Maryland is precariously close to being Uber-less, thanks to a requirement that, as of Dec. 15, all drivers must submit to background checks that include FBI fingerprinting [“Uber threatens to leave Md. over fingerprinting proposal,” Metro, Dec. 4]. This might seem reasonable, but the FBI database is fundamentally a summary of arrests, not of convictions. By the attorney general’s office’s accounting, roughly half the records do not indicate a case’s final disposition. The database is useful for law-enforcement agencies, but it isn’t designed as an employment screening tool.

Uber and Lyft already subject their drivers to background screenings by private firms that cull information from national, state and local databases.
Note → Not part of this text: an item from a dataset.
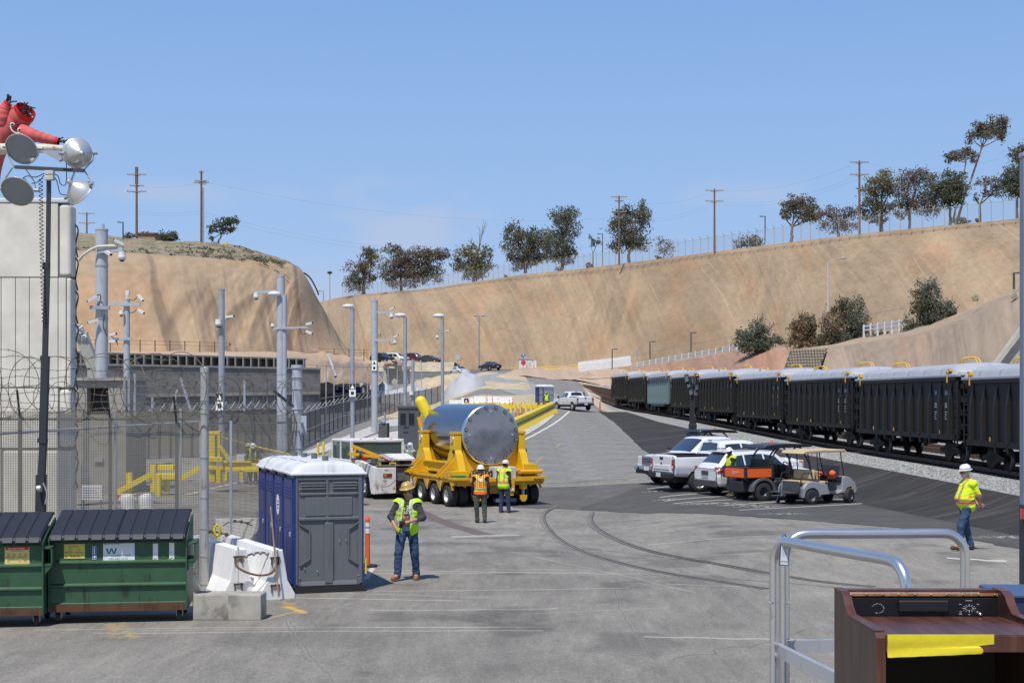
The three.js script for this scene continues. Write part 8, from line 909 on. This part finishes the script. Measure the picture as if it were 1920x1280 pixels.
for (const s of ['L', 'R']) { const w = J['w' + s], e = J['e' + s], sg = s === 'L' ? 1 : -1;const d = new V3(...(o['h' + s] || w.map((q, i)=>q - e[i]))).normalize(), n = new V3(...(o['n' + s] || [-sg,0,0]));n.addScaledVector(d,-n.dot(d)).normalize();const sd = d.clone().cross(n).multiplyScalar(sg);const at3 = (a, b, k)=>[w[0] + d.x*a + sd.x*b + n.x*k, w[1] + d.y*a + sd.y*b + n.y*k, w[2] + d.z*a + sd.z*b + n.z*k];const q = [[at3(-.01,0,0), at3(.03,0,0),.028,.024],[at3(.02,-.018,0), at3(.085,-.024,0),.017,.014],[at3(.02,0,0), at3(.09,0,0),.018,.014],[at3(.02,.018,0), at3(.085,.024,0),.017,.014]];const cu = o.curl ?? .5; [[-.03,.062],[-.01,.074],[.01,.07],[.03,.056]].forEach(([b, L])=>{ const p1 = at3(.085 + L*.5, b*1.15, L*.35*cu), p2 = at3(.085 + L*(.95 - .35*cu), b*1.2, L*1.0*cu);q.push([at3(.08, b,0), p1,.0095,.009],[p1, p2,.009,.0075]);});const k1 = at3(.055,.045,.018);q.push([at3(.025,.022,.004), k1,.013,.011],[k1, at3(.09,.05,.032),.011,.009]);const f = fieldOf(q,.008);body.add(nets(f,...bd(q,.012), c < .02 ? .0055 : .012, ()=>o.glove || skin));}
body.bd('body', skinM, t);
const pc = o.pants || [.03,.07,.15], tb = [...leg('L',.018),...leg('R',.018),[S(J.pel,.06), S(J.hL,.0),.115,.105],[S(J.pel,-.06), S(J.hR,0),.115,.105],[S(J.pel,.04), S(J.pel,-.04),.125,.125]], tf = fieldOf(tb,.03);addMesh('trousers', nets((x, y, z)=>Math.max(tf(x, y, z) + wr(x, y, z,.016), y - J.pel[1] - .09,.055 - y),...bd(tb,.03), c, (x, y, z)=>{ const q = .8 + .5*vn(x*30, y*20 + z*9);return pc.map(v2=>v2*q);}), clothM);
const sc = o.shirt || [.04,.04,.045], sb = [...torso(.014 + (o.bulk || 0)),...arm('L',.016, o.sleeve ?? .95),...arm('R',.016, o.sleeve ?? .95),[J.ch, J.nk,.085,.062]];const sf = fieldOf(sb,.03);addMesh('shirt', nets((x, y, z)=>Math.max(sf(x, y, z) + wr(x, y, z,.014), Math.hypot(x - J.nk[0], z - J.nk[2] - .02) < .06 ? y - J.nk[1] + .0 : -1),...bd(sb,.03), c, (x, y, z)=>o.shirtCol ? o.shirtCol(x, y, z, J) : sc), clothM);
if (o.vest) { const vb = torso(.034 + (o.loose || 0)), vf = fieldOf(vb,.04), lowY = J.pel[1] - (o.vlow ?? .06), op = o.open ?? .0;addMesh('vest', nets((x, y, z)=>{ let d = vf(x, y, z) + wr(x, y, z,.012);d = Math.max(d, lowY - y);const nx = x - J.nk[0], nz = z - J.nk[2];d = Math.max(d,.085 - Math.hypot(nx, nz) - Math.max(0,1.40 - y)*9);for (const s of ['L', 'R']) d = Math.max(d,.085 - Math.hypot(x - J['s' + s][0]*1.16, y - J['s' + s][1] + .05));if (op) d = Math.max(d, z > J.wa[2] ? op*(1 - .35*ss(1.1,1.4, y)) - Math.abs(x - .01) : -1);return d;},...bd(vb,.04), c, (x, y, z)=>o.vest(x, y, z, J)), clothM);}
for (const s of ['L', 'R']) { const a = J['a' + s], q = J['t' + s], bc = o.boot || [.02,.018,.016], bb = [[[a[0], a[1] + .06, a[2]],[a[0], a[1] - .03, a[2] - .02],.058,.052],[[a[0], a[1] - .035, a[2] - .02], q,.052,.044]], lowest = Math.min(a[1], q[1]) - .085;addMesh('boot', nets((x, y, z)=>{ const f = fieldOf(bb,.02)(x, y, z);return Math.max(f, (o.flat === false ? -9 : Math.min(a[1],.1) - .09) - y);},...bd(bb,.02), c, (x, y)=>y < Math.min(a[1],.1) - .062 ? (o.sole || [.02,.02,.02]) : bc), clothM);}
{ const g = group('hard_hat', t, J.hd);g.rotation.order = 'YXZ';g.rotation.set(hy[1], hy[0],0);const hc = mat(o.hat || [.75,.75,.73],.35, { cc: .6 }), b = new B();b.lathe([[.136,.052],[.138,.058],[.108,.068],[.106,.10],[.094,.14],[.06,.172],[.001,.182]],24, mtx(0,0,-.012,-.06,0,0,[1,1,1.14]));b.rbox(0,.165,-.01,.028,.03,.15,.012);b.bd('shell', hc, g);if (o.band) { const k = new B();k.lathe([[.109,.07],[.108,.085]],24, mtx(0,0,-.012,-.06,0,0,[1.01,1,1.15]));k.bd('band', trimBlack, g);} if (o.glasses) { const k = new B();for (const s of [-1,1]) k.rbox(s*.033,.012,.098,.05,.03,.014,.006).bar([s*.06,.014,.09],[s*.08,.01,-.01],.005);k.bd('sunglasses', black, g);} }
if (o.hair) addMesh('hair', nets((X, Y, Z)=>{ const [x, y, z] = inv(X, Y, Z);return Math.max(ell(x, y, z,[0,.02,-.02],[.086,.10,.104]), z - .02 - Math.max(0, y)*.6,-.075 - y);}, J.hd.map((q, i)=>q - [.13,.2,.15][i]), J.hd.map((q, i)=>q + [.13,.16,.15][i]), c < .02 ? .009 : .014, ()=>o.hair), clothM);
o.extra && o.extra(t, J);return t;
}
const limeVest = (x, y, z, J)=>{ const r = y - J.pel[1], ax = Math.abs(x);if (Math.abs(r - .13) < .03) return SIL;if (r > .16 && ax > .085 && ax < .135) return SIL;return LIME;};
const twoTone = (base, edge, mid)=>(x, y, z, J)=>{ const r = y - J.pel[1], ax = Math.abs(x);if (Math.abs(r - .10) < .022 || (r > .14 && ax > .085 && ax < .12)) return mid;if (Math.abs(r - .10) < .045 || (r > .14 && ax > .065 && ax < .14)) return edge;return base;};
const onG = (px, D)=>at(px, D);
const p1 = person('man in gold hard hat and open lime vest walking toward the camera beside the toilets', onG(764,26.75),-.22, { hat: [.50,.32,.08], glasses: true, hair: [.07,.05,.035], head: [-.45,.30], vest: limeVest, open: .075, loose: .01, vlow: .14, boot: [.30,.11,.04], sole: [.5,.45,.36], sleeve: .66, pants: [.028,.065,.135], skin: [.46,.23,.15], glove: null, curl: .6,
shirtCol: (x, y, z)=>z > .05 && Math.abs(x) < .055 && y > 1.12 && y < 1.4 && vn(x*60 + 7, y*55) > .62 ? (y < 1.2 ? [.6,.2,.05] : [.6,.6,.6]) : [.045,.042,.05],
J: { eR: [-.31,1.18,.06], wR: [-.16,1.0,.24], eL: [.30,1.17,.02], wL: [.08,1.10,.27], hR: [-.10,.92,.02], kR: [-.13,.52,.14], aR: [-.15,.11,.15], tR: [-.19,.06,.31], kL: [.13,.50,-.02], aL: [.13,.09,-.14], tL: [.16,.04,.02] }, hR: [.35,-.75,.4], hL: [-.8,-.15,.35], nR: [.5,.3,-.7], nL: [-.2,-.3,-.9] });
{ const b = new B(p1.position);const q = new V3(-.02,1.06,.33).applyAxisAngle(up,-.22).add(p1.position);b.rbox(q.x, q.y, q.z,.07,.14,.05,.015,.3,0,-.4).rbox(q.x + .02, q.y + .04, q.z + .02,.11,.08,.06,.02,0,.3,.2);b.tube([[q.x, q.y - .05, q.z],[q.x - .03, q.y - .15, q.z - .02],[q.x + .01, q.y - .22, q.z - .06]],.008,10,5);tag(b.bd('tool', black), 'black hand-held device in the hands of the man in the gold hard hat', 'device');}
const yShirt = (x, y, z, J)=>{ const r = y - J.pel[1], ax = Math.abs(x);const arm = ax > .235 ? y - 1.18 : 9;if (Math.abs(arm) < .02 || Math.abs(r - .10) < .022) return [.28,.25,.25];if (Math.abs(arm) < .045 || Math.abs(r - .10) < .045) return ORG;if (r > .14 && ax > .085 && ax < .12) return [.28,.25,.25];if (r > .14 && ax > .065 && ax < .14) return ORG;return [.62,.82,.02];};
const p2 = person('bearded man in white hard hat and yellow high-visibility shirt walking left beside the embankment', onG(1812,30.6),-1.45, { band: true, hair: [.45,.43,.4], beard: [.45,.42,.38], glasses: true, head: [.1,.18], shirtCol: yShirt, sleeve: .45, fat: .045, bulk: .028, pants: [.03,.06,.12], boot: [.10,.045,.025], skin: [.45,.24,.17], J: { pel: [0,.95,-.03], wa: [0,1.1,.02], ch: [0,1.33,-.03], sL: [.19,1.42,-.06], sR: [-.19,1.42,-.06], eL: [.22,1.16,-.20], eR: [-.22,1.16,-.20], wL: [.10,.98,-.27], wR: [-.08,.97,-.30], kL: [.10,.52,.16], aL: [.10,.11,.18], tL: [.12,.07,.36], kR: [-.10,.49,-.04], aR: [-.1,.09,-.16], tR: [-.12,.04,.0] }, hL: [-.2,-.5,-.8], hR: [.2,-.5,-.8] });
{ const q = new V3(.0,.90,-.43).applyAxisAngle(up,-1.45).add(p2.position), b = new B(q);b.rbox(q.x, q.y, q.z,.2,.03,.09,.01,0,.1,-.1);tag(b.bd('notebook', mat([.02,.04,.12],.5)), 'small dark blue notebook held behind the back of the bearded man', 'notebook');}
person('worker in orange vest and white hard hat standing behind the trailer, back turned', onG(901,45.2), Math.PI, { vest: (x, y, z, J)=>z < -.07 && Math.abs(x) < .05 && y > 1.3 && y < 1.41 ? (y < 1.345 && x > 0 ? [.5,.35,.1] : [.75,.75,.75]) : twoTone(ORG,[.75,.7,.05],[.16,.2,.12])(x, y, z, J), pants: [.06,.065,.05], boot: [.025,.022,.02], shirt: [.012,.012,.014], hair: [.1,.08,.06], loose: .012, J: { kL: [.13,.5,.0], aL: [.1,.09,.03], kR: [-.12,.5,.02], aR: [-.13,.09,-.05] } });
person('worker in lime vest and navy clothes with white hard hat at the trailer end', onG(945,49.6), Math.PI - .55, { vest: twoTone(LIME,[.75,.3,.05],[.45,.3,.25]), pants: [.018,.035,.085], shirt: [.012,.02,.05], boot: [.1,.07,.05], loose: .03, hair: [.03,.025,.02], band: true, head: [-.3,.15], vlow: .12, J: { ch: [0,1.33,.03], nk: [0,1.49,.06], hd: [0,1.64,.11], sL: [.19,1.41,.02], sR: [-.19,1.41,.02], kR: [-.14,.5,.05], aR: [-.16,.09,.04] } });
person('worker in lime vest and white hard hat looking down behind the orange cargo bed', onG(1371,52.3),-1.25, { vest: twoTone(LIME,[.8,.4,.05], LIME), shirt: [.02,.02,.02], pants: [.07,.075,.06], head: [0,.35], hair: [.03,.025,.02], beard: [.05,.03,.02], skin: [.22,.11,.07], loose: .02, J: { eL: [.24,1.15,.08], wL: [.15,1.05,.28], eR: [-.24,1.15,.08], wR: [-.15,1.05,.28], nk: [0,1.49,.03], hd: [0,1.64,.07] } });
const strapV = (x, y, z, J)=>{ const r = y - J.pel[1], ax = Math.abs(x);return (r > .24 && ax > .09 && ax < .14) || (Math.abs(r - .14) < .022 && ax > .04) ? LIME : [.10,.095,.085];};
person('worker with lowered white hard hat and lime straps behind the mesh fence', onG(474,62),.1, { vest: strapV, shirt: [.10,.095,.085], pants: [.09,.085,.07], head: [.1,.7], boot: [.2,.1,.05], loose: .03, vlow: .1, J: { nk: [0,1.49,.05], hd: [0,1.62,.10], eL: [.32,1.17,0], eR: [-.32,1.17,0], wL: [.2,1.0,.14], wR: [-.2,1.0,.14] } });
person('worker in pale blue jeans half hidden behind the worker with lime straps', onG(472,63.2),.2, { pants: [.30,.36,.46], shirt: [.09,.085,.08], boot: [.22,.11,.06], J: { kL: [.22,.5,.1], aL: [.34,.09,.05], tL: [.42,.04,.16], kR: [-.2,.5,.1], aR: [-.24,.09,.05], tR: [-.36,.04,.12], hd: [-.16,1.55,.0], nk: [-.1,1.42,0] } });
person('small far worker in lime vest standing by the pickup with the open door', onG(1025,147),0, { cell: .022, vest: twoTone(LIME, LIME,[.6,.5,.1]), hat: [.4,.25,.08], shirt: [.03,.03,.03], pants: [.2,.04,.03], J: {} });
person('worker in purple and lime with white hard hat behind the truss frame', onG(769,63),-.5, { cell: .02, vest: twoTone(LIME, SIL, LIME), shirt: [.06,.04,.14], J: { eL: [.3,1.2,.1], wL: [.2,1.15,.3] } });
person('worker in gold hard hat and lime vest behind the tow tractor engine cover', onG(719,64),.3, { cell: .02, vest: limeVest, hat: [.5,.32,.08], shirt: [.5,.75,.03], head: [0,.3] });
person('worker in dark gold hard hat mostly hidden behind the toilet roofs', onG(662,52),.2, { cell: .02, vest: limeVest, hat: [.30,.2,.06], shirt: [.04,.04,.04] });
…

Follow-ups are made to review these records at relevant courthouses or, where possible, digitally. The problem with relying on the FBI database is that roughly one-third of felony arrests do not lead to convictions and many more are reduced to misdemeanors. Thousands of people could be unjustly denied employment by forcing companies to use a tool designed for an entirely different purpose.

There is evidence that forcing drivers to submit to fingerprint checks has made communities less safe. When Austin required fingerprinting last summer, Uber and Lyft left the city of almost 1 million people with only 900 cabs. Drunken-driving incidents spiked, and riders have turned to Facebook groups, where they negotiate fees to take rides from strangers who undergo no background checks. On its face, this practice seems dangerous.

Maryland should not allow the state’s 6 million residents to fall into that same abyss.